The mass strikes against globalization this spring and early summer follow scores of others over the last few years. Each by itself is seldom enough to stop the globalizing austerity steamroller, although some have forced concessions. They also illustrate that fact that while capital really is world-wide in its organization and functioning, labor and its allies still fight mainly on home territory.

Yet, workers and others suffering from or outraged by corporate globalization's race to the bottom have found common enemies in institutions like the WTO, IMF, World Bank, and the proliferating multilateral free trade agreements that so visibly do the dirty work of global capital.

ROLE OF THE U.S.

For most people in the world these institutions are "outsiders." To most of us in the U.S. they also appear as something "foreign." But, unknown to most Americans, the U.S. government plays a very active role in these globalizing organizations.

The U.S., for example, has the largest single number of votes in the IMF,17 percent, where votes are granted in accord with money paid.
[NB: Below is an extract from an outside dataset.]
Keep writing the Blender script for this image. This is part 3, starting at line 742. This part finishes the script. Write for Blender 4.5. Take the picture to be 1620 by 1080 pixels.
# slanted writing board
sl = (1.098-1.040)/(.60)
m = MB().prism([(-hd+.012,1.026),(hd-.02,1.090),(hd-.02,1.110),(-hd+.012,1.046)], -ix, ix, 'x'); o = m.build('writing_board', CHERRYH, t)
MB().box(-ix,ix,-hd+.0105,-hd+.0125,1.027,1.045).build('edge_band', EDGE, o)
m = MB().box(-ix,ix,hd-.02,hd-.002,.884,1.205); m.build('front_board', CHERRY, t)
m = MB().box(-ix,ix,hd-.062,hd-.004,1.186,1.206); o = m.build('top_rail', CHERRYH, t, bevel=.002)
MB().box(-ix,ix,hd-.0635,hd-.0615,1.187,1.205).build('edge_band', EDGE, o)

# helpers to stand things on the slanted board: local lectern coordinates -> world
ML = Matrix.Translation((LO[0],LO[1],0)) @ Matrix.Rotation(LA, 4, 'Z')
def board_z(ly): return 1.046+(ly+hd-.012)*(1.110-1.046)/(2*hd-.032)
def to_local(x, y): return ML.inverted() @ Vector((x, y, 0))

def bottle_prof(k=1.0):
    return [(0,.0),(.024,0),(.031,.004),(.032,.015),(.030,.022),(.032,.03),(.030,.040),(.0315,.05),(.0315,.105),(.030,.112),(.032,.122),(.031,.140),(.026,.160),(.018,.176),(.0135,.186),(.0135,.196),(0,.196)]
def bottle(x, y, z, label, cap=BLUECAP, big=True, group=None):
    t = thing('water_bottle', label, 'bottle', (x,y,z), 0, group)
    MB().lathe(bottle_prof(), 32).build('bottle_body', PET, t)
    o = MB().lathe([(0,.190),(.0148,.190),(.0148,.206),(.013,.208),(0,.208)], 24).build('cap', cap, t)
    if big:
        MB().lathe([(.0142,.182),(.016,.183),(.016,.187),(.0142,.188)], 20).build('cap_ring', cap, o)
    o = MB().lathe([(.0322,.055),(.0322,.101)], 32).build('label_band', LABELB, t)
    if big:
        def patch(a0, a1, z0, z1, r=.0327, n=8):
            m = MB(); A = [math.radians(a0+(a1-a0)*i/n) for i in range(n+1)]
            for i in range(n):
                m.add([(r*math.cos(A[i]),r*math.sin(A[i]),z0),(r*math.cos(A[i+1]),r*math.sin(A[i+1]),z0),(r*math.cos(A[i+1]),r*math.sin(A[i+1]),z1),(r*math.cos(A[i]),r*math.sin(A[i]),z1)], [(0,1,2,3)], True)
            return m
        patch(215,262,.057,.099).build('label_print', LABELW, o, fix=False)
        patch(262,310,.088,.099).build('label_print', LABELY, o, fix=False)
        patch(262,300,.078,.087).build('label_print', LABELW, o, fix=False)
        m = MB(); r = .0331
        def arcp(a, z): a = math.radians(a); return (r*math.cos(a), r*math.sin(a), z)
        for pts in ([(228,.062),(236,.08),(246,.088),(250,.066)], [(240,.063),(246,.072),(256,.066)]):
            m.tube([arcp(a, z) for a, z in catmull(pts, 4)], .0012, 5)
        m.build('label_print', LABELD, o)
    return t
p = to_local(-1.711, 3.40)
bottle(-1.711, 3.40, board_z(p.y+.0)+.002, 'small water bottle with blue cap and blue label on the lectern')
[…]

With its allies in the large industrial nations, it has almost half the votes. So, it is in fact the U.S. government and its closest allies who push these austerity policies on developing nations. This, in turn, makes them low-cost locations for investment by U.S. and other multinational corporations, with all that follows from that.

But the U.S. government also plays an activist role in many specific situations. For example, on June 12 as the Nigerian general strike was pushing the government into a compromise position, U.S. Treasury Secretary (and former World Bank official) Lawrence Summers visited Nigerian president Olusegun Obasanjo to announce that the U.S. would support debt relief for that nation.

There was a catch. The relief was tied to acceptance of the very IMF austerity "reforms" Nigerian labor was striking against. In others words, Summers was acting as a strikebreaker. Fearful the strikers might notice this, he cut his visit short because of what the New York Times called "security concerns."

This might just bear the attention of those in charge of the AFL-CIO's new international solidarity campaign.